Kilka lat temu działaliśmy w Zajeździe pod Św. Benedyktem. Zorganizowany przez nas wtedy koncert i wystawę odwiedziło kilkaset osób. Pod wpływem medialnego szumu, o nieruchomości przypomniały sobie władze miasta. Obiecały wtedy, że w ciągu roku powstanie tam muzeum, a my otrzymamy od władz propozycję alternatywnego miejsca na naszą działalność. Lata mijają, zajazd pod św. Benedyktem wciąż stoi pusty, a Kraków nadal nie ma centrum kultury niezależnej.

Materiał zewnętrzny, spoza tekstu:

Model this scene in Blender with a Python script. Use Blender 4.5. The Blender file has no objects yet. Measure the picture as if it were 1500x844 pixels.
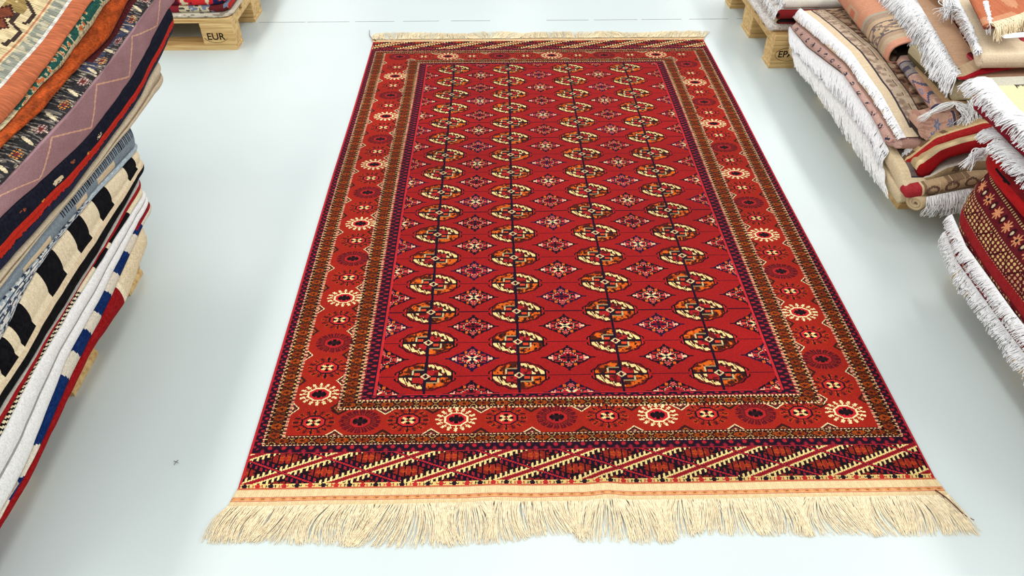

Nie zamierzamy rezygnować, Kraków potrzebuje przestrzeni niezależnej, oddolnej, kulturotwórczej, w której może rozwijać się różnorodna, niekomercyjna działalność. Dlatego już jutro organizujemy dzień otwarty skłotu ReAktor, mieszczącego się przy ulicy Limanowskiego 45. Przy wspólnym posiłku porozmawiamy o naszych planach i zaprosimy do włączenia się w działanie. Zaczynamy o 14:00.